Abbiamo infine la storia interpretata da Silvia Augusti, che come lei stessa ha affermato in scena, sembra veramente uscita da una barzelletta.
A rendere speciale lo spettacolo è stato il ritmo e la qualità delle storie: l’azione del racconto e l’organizzazione dei tempi che creavano le situazioni. Il pubblico ha colto l’effetto e ha applaudito.
Fin dall’inizio lo spettatore si è trovato immerso nelle vicende con la voce che annunciava l’inizio dello spettacolo e invitava a spegnere il telefono: l’altoparlante aveva già quel tono ironicamente minaccioso che era il filo conduttore di tutto.
Degna di nota l’interpretazione, e il racconto portato sul palcoscenico da Emanuele Cecconi che – non a caso – ha aperto e chiuso lo spettacolo. Era lui, il suo personaggio, la sua grinta a instaurare un rapporto diretto con il pubblico. Vien da dire: poveretto lo spettatore in prima fila che si è trovato una pistola puntata sulla testa!

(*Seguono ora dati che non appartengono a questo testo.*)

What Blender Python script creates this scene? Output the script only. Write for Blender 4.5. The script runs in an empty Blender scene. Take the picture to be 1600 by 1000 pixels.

Il dato che emerge da ogni “confessione” è che ovviamente nessun “assassino” nega di aver ucciso. Ma nessuno di loro è convinto della gravità del proprio gesto. C’è chi vuole le attenuanti perché è stato “solo un tragico incidente” e chi invece pensa di aver fatto giustizia con la propria azione, avendo eliminato persone dannose per la società. Non c’è senso di colpa e pentimento ma solo la morte del diritto e della legge: una vera genìa di esseri umani deviati.